Я сам не знаю, где я еду… Но каждый путь ведет к концу.Он, так поэтично воспевший дорогу и дорогу железную («мчится, мчится железный конек»), – он сам жаловался на бездорожье и все-таки плелся куда-то вслед за другими, и его ямщик слегка постегивал кляч его негероической колесницы. Так много спевший на своем веку, он горевал, что про черный день у него нет песни, и без лебединой песни умирает у него лебедь. И в конце концов он стал поэтом больной старости, разочарованной, унылой, когда надорваны струны и силы. Он написал стихотворение о выжатых лимонах.
Горе человека, который едет сам не зная куда и утешает себя только тем, что каждый путь имеет конец, – это горе не было для Полонского трагедией, потому что на трагедию он вообще не был способен. Его пессимизм был выносим. Он мог жить просто по инерции – без веры и без неверия. Он привык к жизни. Она часто рисовалась ему как бестолковая, беспутная, как одно огромное «некстати», но он продолжал ее.
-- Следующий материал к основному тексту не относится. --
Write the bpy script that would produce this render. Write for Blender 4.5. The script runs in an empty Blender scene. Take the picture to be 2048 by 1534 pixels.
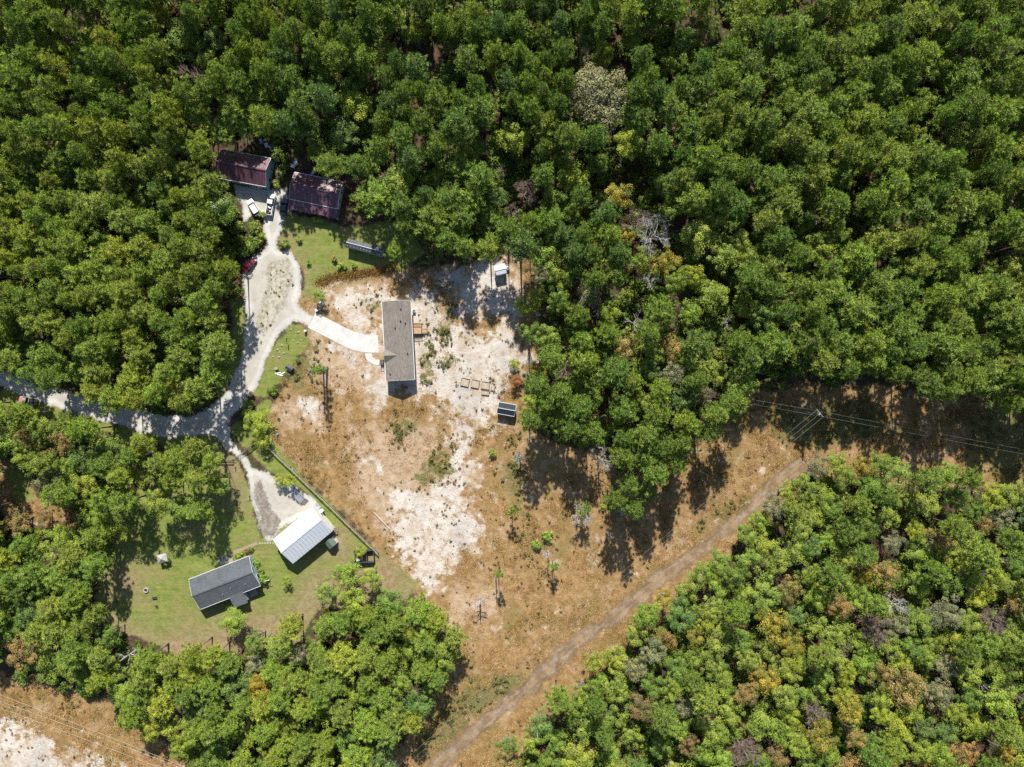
import bpy, math, random
import numpy as np
from mathutils import Vector, Matrix

R = math.radians
random.seed(7)
rng = np.random.default_rng(11)
SC = bpy.context.scene
COL = SC.collection

# ------------------------------------------------------------------ camera, sky, sun, exposure
ALT = 192.0                      # flying height in metres, looking straight down
S = 0.135                        # metres of ground per photo pixel (2048 wide)
cam_d = bpy.data.cameras.new('camera')
cam = bpy.data.objects.new('camera', cam_d)
COL.objects.link(cam)
cam.location = (0, 0, ALT)
cam.rotation_euler = (0, 0, 0)
cam_d.sensor_fit = 'HORIZONTAL'
cam_d.angle = 2 * math.atan(1024 * S / ALT)
cam_d.clip_start = 1.0
cam_d.clip_end = 3000.0
SC.camera = cam

SUN_EL, SUN_DX = R(42), 0.035
world = bpy.data.worlds.new('World')
SC.world = world
world.use_nodes = True
wn = world.node_tree
bg = wn.nodes['Background']
sky = wn.nodes.new('ShaderNodeTexSky')
sky.sky_type = 'NISHITA'
sky.sun_disc = False
sky.sun_elevation = SUN_EL
sky.sun_rotation = R(2)
sky.air_density = 1.0
sky.dust_density = 0.6
wn.links.new(sky.outputs[0], bg.inputs[0])
bg.inputs[1].default_value = 0.085

sun_d = bpy.data.lights.new('sun', 'SUN')
sun_d.energy = 5.0
sun_d.angle = R(0.53)
sun_d.color = (1.0, 0.95, 0.86)
sun = bpy.data.objects.new('sun', sun_d)
COL.objects.link(sun)
sun.location = (0, 120, 150)
sdir = Vector((SUN_DX, -1, 0)).normalized() * math.cos(SUN_EL) + Vector((0, 0, -math.sin(SUN_EL)))
sun.rotation_euler = sdir.to_track_quat('-Z', 'Y').to_euler()

SC.view_settings.view_transform = 'Standard'
SC.view_settings.look = 'None'
SC.view_settings.gamma = 1.0
SC.view_settings.use_curve_mapping = False
SC.view_settings.exposure = 0.8
SC.render.engine = 'CYCLES'
cy = SC.cycles
cy.use_denoising = False
cy.max_bounces = 5
cy.diffuse_bounces = 2
cy.glossy_bounces = 2
cy.transmission_bounces = 3
cy.transparent_max_bounces = 8


# ------------------------------------------------------------------ helpers
def P(px, py, h=0.0):
    """photo pixel of a point at height h -> world x, y"""
    k = S * (ALT - h) / ALT
    return Vector(((px - 1024) * k, -(py - 767) * k, 0.0))


def tag(o, label=None, cat=None, group=None, kind=None):
    if label: o['label'] = label
    if cat: o['category'] = cat
    if group: o['group'] = group
    if kind: o['kind'] = kind
    return o


def thing(name, label, cat, loc, rot=0.0, group=None):
    o = bpy.data.objects.new(name, None)
    o.empty_display_size = 0.3
    COL.objects.link(o)
    o.location = (loc[0], loc[1], loc[2] if len(loc) > 2 else 0.0)
    o.rotation_euler = (0, 0, rot)
    return tag(o, label, cat, group)


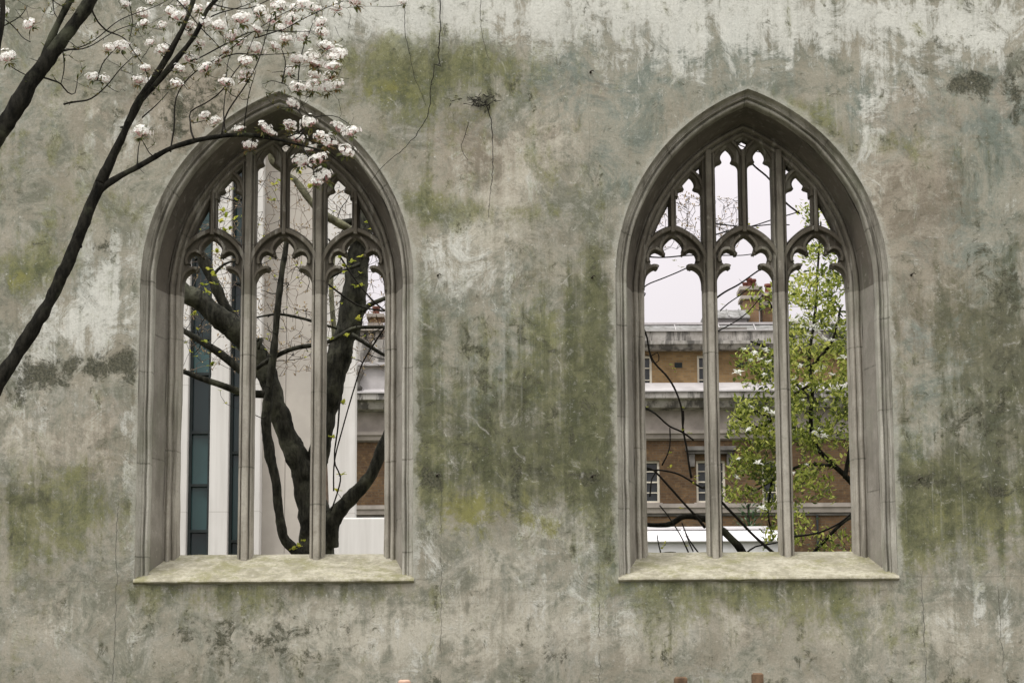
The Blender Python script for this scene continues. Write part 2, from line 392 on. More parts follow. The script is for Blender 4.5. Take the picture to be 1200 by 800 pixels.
def wall_face(y, front):
    loops=[]; X0,X1,Z0,Z1=-9,9,-.3,8.9
    verts=[]; edges=[]; 
    def addloop(l):
        b=len(verts); verts.extend([Vector(p) for p in l]); n=len(l)
        edges.extend([(b+i,b+(i+1)%n) for i in range(n)])
    # ragged top edge
    top=[(X1-(X1-X0)*i/60, Z1+.12*noise.noise(Vector((i*.37,0,0)))) for i in range(61)]
    addloop([(X0,Z0),(X1,Z0)]+top)
    polys=[]
    for cx in WIN:
        zb=2.768 if front else 3.0
        o=[(x+cx,z) for x,z,_ in outline(0 if front else .02,zb)]
        polys.append(o); addloop(o)
    if front:
        gx=np.arange(-4.4,4.41,.07); gz=np.arange(1.9,7.95,.07)
        for x in gx:
            for z in gz: verts.append(Vector((x+random.uniform(-.01,.01),z+random.uniform(-.01,.01))))
        for x in np.arange(-8.8,8.9,.4):
            for z in np.arange(0,8.6,.4):
                if abs(x)>4.6 or z<1.8 or z>8.0: verts.append(Vector((x,z)))
    v2,e2,f2,_,_,_=delaunay_2d_cdt(verts,edges,[],1,1e-5)
    def inside(p,poly):
        x,z=p; c=False; n=len(poly)
        for i in range(n):
            x1,z1=poly[i]; x2,z2=poly[(i+1)%n]
            if (z1>z)!=(z2>z) and x<(x2-x1)*(z-z1)/(z2-z1)+x1: c=not c
        return c
    fs=[]
    for f in f2:
        cx_=sum(v2[i][0] for i in f)/3; cz_=sum(v2[i][1] for i in f)/3
        if any(abs(cx_-W_)<1.1 and cz_>2.7 and inside((cx_,cz_),po) for W_,po in zip(WIN,polys)): continue
        a,b,c=[v2[i] for i in f]
        ccw=(b[0]-a[0])*(c[1]-a[1])-(b[1]-a[1])*(c[0]-a[0])>0
        f=tuple(f)
        if (ccw and not front) or (not ccw and front): f=f[::-1]
        fs.append(f)
    return [(v[0],y,v[1]) for v in v2],fs

BL={
'deep':[(620,450,110,110,.62),(700,470,45,120,.65),(560,520,80,50,.55),(510,450,32,130,.5),(650,535,70,30,.7),(1150,480,70,90,.8),(1115,560,60,25,.75),(1185,440,30,120,.6),(1180,320,45,70,.45),(60,318,60,22,.4),(40,590,45,50,.45),(1090,600,45,50,.6),(820,690,90,12,.6),(250,694,120,12,.55),(410,694,60,9,.4),(960,690,70,12,.55),(560,100,90,28,.4),(480,480,12,160,.4),(715,450,14,200,.55),(165,450,9,200,.3),(1140,180,70,30,.45),(1050,430,12,200,.35),(200,120,60,50,.4),(640,300,40,70,.35),(690,330,30,60,.45),(1130,250,40,60,.35),(870,765,100,25,.25),(300,765,90,28,.35),(350,735,60,30,.25),(460,85,60,30,.4),(495,240,20,25,.5),(1080,360,40,40,.3),(1150,380,60,50,.45),(620,580,90,22,.35),(100,600,60,40,.3),(1170,600,40,40,.35)],
'cream':[(600,735,330,50,.55),(110,520,80,45,.6),(130,360,60,50,.55),(60,400,60,40,.55),(580,230,65,80,.6),(540,300,60,60,.5),(640,170,50,60,.45),(430,745,200,40,.4),(1090,740,110,50,.55),(60,720,70,40,.4),(1070,450,40,60,.3),(1060,200,55,60,.4),(150,200,60,80,.35),(80,130,60,60,.35),(560,20,200,30,.5),(1000,40,220,40,.4),(650,610,40,24,.5),(560,655,80,26,.5),(690,620,30,40,.4),(1170,230,40,60,.25),(20,510,40,40,.4),(1020,220,16,80,.4),(790,735,60,30,.3)],
'pale':[(600,15,420,40,.75),(450,20,80,35,.3),(900,30,330,45,.5),(1120,35,120,40,.35),(130,340,50,60,.7),(70,385,45,35,.75),(15,425,20,30,.5),(60,200,60,60,.15),
   (40,480,60,30,.35),(160,150,40,25,.5),(535,270,40,45,.35),(520,315,45,35,.4),(585,330,30,40,.3),(610,215,60,40,.2),(700,260,20,80,.25),(560,150,35,25,.25),(650,600,40,30,.45),(500,620,30,60,.4),
   (720,700,60,60,.25),(600,700,120,50,.2),(1160,330,30,35,.4),(1010,200,15,80,.4),(1070,440,40,40,.2),(1180,560,35,20,.7),(1140,720,80,50,.3),(60,720,90,50,.15),(430,750,120,30,.15),(1190,250,20,60,.25),(1080,100,30,30,.3),(1030,130,20,50,.3),(150,560,15,130,.4),(760,120,60,60,.2),(850,85,60,25,.3),(400,620,0.1,0.1,0)],
'green':[(600,430,60,50,.2),(690,520,30,60,.25),(540,480,30,40,.2),(1120,590,70,40,.3),(470,80,50,26,.35),(440,75,55,30,.95),(560,70,95,28,.85),(510,110,60,40,.65),(600,120,40,25,.35),(480,130,30,60,.4),(565,190,60,50,.25),(495,235,22,28,.95),(520,255,40,15,.5),(640,190,35,40,.5),(625,250,60,12,.5),(560,245,50,10,.5),(690,330,25,40,.4),(650,370,30,60,.35),(640,410,40,60,.35),
   (610,480,100,80,.42),(500,450,25,150,.35),(690,470,35,110,.5),(540,540,60,40,.5),(650,545,60,25,.6),(560,600,60,40,.55),(685,600,30,50,.5),(500,560,30,40,.55),(715,640,15,40,.6),
   (60,305,60,25,.55),(30,330,50,30,.45),(20,350,20,50,.35),(60,120,55,80,.25),(25,60,25,60,.15),(50,190,30,90,.2),(120,240,40,20,.2),(100,250,60,20,.3),(165,290,12,200,.25),
   (50,600,60,45,.75),(90,580,60,45,.6),(30,650,50,25,.6),(130,640,30,30,.35),(215,700,70,25,.6),(300,715,70,30,.35),(420,700,60,15,.4),(300,690,180,8,.5),
   (940,135,45,25,.6),(980,190,30,30,.4),(1050,165,30,14,.75),(1110,180,40,14,.6),(1045,335,22,18,.5),(880,125,60,12,.3),(700,190,30,60,.2),
   (1090,575,30,35,.9),(1120,610,60,50,.65),(1160,600,50,45,.5),(1070,600,30,80,.6),(1190,590,25,70,.4),(1130,480,60,60,.35),(1180,455,40,12,.5),(820,700,90,20,.75),(950,700,80,22,.5),(780,715,40,40,.45),(960,730,60,25,.4),(1020,740,40,40,.3),(1070,740,30,50,.25),(860,690,150,8,.5),(790,750,60,30,.25),(50,760,50,30,.3),(10,180,30,60,.25),(700,400,22,140,.35)],
'yellow':[(465,105,40,18,.5),(545,135,50,14,.35),(555,598,34,20,.55),(590,584,50,16,.45),(620,605,30,14,.35),(520,610,20,20,.35),(685,590,15,30,.4),(640,625,35,12,.4),(545,640,25,25,.45),(500,225,15,20,.25),(75,590,40,18,.4),(80,760,30,20,.35),(1130,590,50,25,.5),(1160,625,40,15,.35),(205,690,40,8,.4),(15,330,20,15,.5),(950,140,20,12,.3),(1180,455,30,8,.35),(960,720,30,14,.35),(585,95,60,10,.3)],
'dark':[(1130,98,20,12,1.25),(1150,104,9,16,1.1),(1190,112,12,32,1.15),(1175,90,25,8,.4),(1075,88,25,12,.45),(1060,110,18,10,.35),(570,118,12,12,1.0),(540,117,22,7,.75),(600,110,18,12,.5),(625,115,12,8,.5),
   (35,438,36,15,.75),(80,434,40,9,.5),(125,426,34,14,.75),(150,440,12,14,.6),(20,462,22,16,.6),(60,450,16,18,.4),(150,415,10,20,.5),(120,292,14,10,.85),(105,345,8,6,.3),(190,120,45,40,.35),(215,150,30,30,.35),(245,125,30,25,.35),(225,90,60,25,.25),(150,100,30,20,.15),
   (630,552,18,8,.6),(505,558,12,8,.55),(525,570,26,14,.3),(600,575,8,22,.35),(600,590,8,20,.5),(575,545,60,14,.3),(700,556,30,6,.4),(1085,562,25,10,.75),(1120,568,70,5,.7),(1160,575,40,4,.6),(1160,480,50,40,.35),(1155,285,20,25,.65),(1045,165,14,8,.6),(1140,160,10,14,.45),(1110,500,60,40,.3),(1190,370,20,60,.35),
   (1180,340,40,25,.4),(1060,330,14,10,.3),(280,760,80,40,.35),(340,740,60,25,.35),(220,740,60,30,.25),(620,765,50,12,.35),(660,770,25,15,.4),(545,760,14,10,.3),(770,775,40,12,.25),(880,770,80,12,.25),(650,480,60,60,.32),(560,440,60,50,.28),(715,620,14,30,.55),(605,400,50,30,.2),(1170,180,30,14,.25),(1180,420,30,60,.3),(500,515,20,40,.3),(560,510,40,30,.25),(690,560,25,8,.6),(5,610,14,30,.25)],
'warm':[(580,210,70,50,.7),(540,170,60,40,.5),(640,130,50,50,.35),(700,110,30,60,.35),(520,300,50,60,.35),(600,320,50,50,.3),(1060,215,60,50,.7),(1090,250,50,80,.5),(1030,250,25,80,.5),(1060,120,60,30,.5),(1120,350,70,60,.45),(1160,400,60,60,.45),(130,510,70,50,.6),(50,520,60,40,.4),(140,620,20,60,.3),(195,125,60,50,.85),(240,130,45,50,.7),(60,720,100,50,.3),(1060,420,30,80,.45),(1040,560,20,60,.35),(660,320,40,40,.3),(540,770,70,25,.35),(300,760,80,30,.35),(720,780,60,20,.3),(880,750,100,35,.4),(1170,120,50,40,.4),(90,150,60,40,.25),(30,230,60,40,.2),(500,400,60,40,.2),(560,690,100,20,.25),(640,190,40,30,.2)],
'teal':[(1130,150,110,60,.4),(1150,330,60,90,.35),(1100,480,80,80,.3),(800,60,120,50,.35),(620,90,90,40,.3),(60,150,80,90,.3),(520,450,70,80,.35),(650,640,100,40,.25),(1090,690,80,40,.3),(1120,120,100,20,.6),(900,60,200,40,.4),(680,110,60,90,.5),(720,200,40,90,.45),(1170,220,50,110,.6),(1110,300,70,60,.5),(1130,450,60,70,.5),(700,520,40,60,.35),(610,330,90,50,.3),(1080,400,40,60,.4),(20,100,50,80,.3),(30,280,50,40,.35),(110,320,30,60,.45),(480,500,10,200,.3),(1020,300,20,140,.4),(720,680,60,50,.4),(600,430,100,60,.35),(1010,130,30,30,.5),(500,350,50,40,.35),(860,100,60,20,.3),(1190,640,40,60,.3),(760,170,60,60,.4),(560,560,60,40,.3),(130,370,40,60,.3),(760,80,60,60,.4)]}
vs,fs=wall_face(0,True)
pa=MB(); pa.add(vs,fs)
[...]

Шар земли погружал его то в темную бездну, то в светлую бездну, и Полонский не верил мраку, не верил и свету. Его смирение побуждало его среди трепета жизненной качки вверять себя Богу, но оно не дышало молитвенностью истинного, религиозного отречения. Он исповедовал, что жизнь без Христа – случайный сон; но его скудная вера не отрастила себе крыльев. Так, бескрылый, он и прожил долгую жизнь. И в ее продолжение, в ее «серые годы», не успел он закончить свою душу, так что у него не однажды слышится надежда на смерть, которая «со всего заветного сорвет покров» и выявит недосказанные слова, яркими светилами зажжет пока еще туманные мысли; за жизнь сделает смерть.
В своей житейской неодносторонности, в своей душевной бесстильности Полонский так похож на других, – он всем доступен, всем по плечу, не скован никаким определением, которое обязывало бы его и других, и это он виноват, что о нем нельзя говорить без оговорок. Он не требователен. Как и сам он, никто не обязан иметь душу богатую, кипучую, искрометную. И многие, как он, согласны жить без ответа на жизнь и просто отдаваться ее ленивому течению.
Но то, что его от других отличает, это прежде всего мгновения творчества: он подолгу бездействовал, но ему было от чего отдыхать.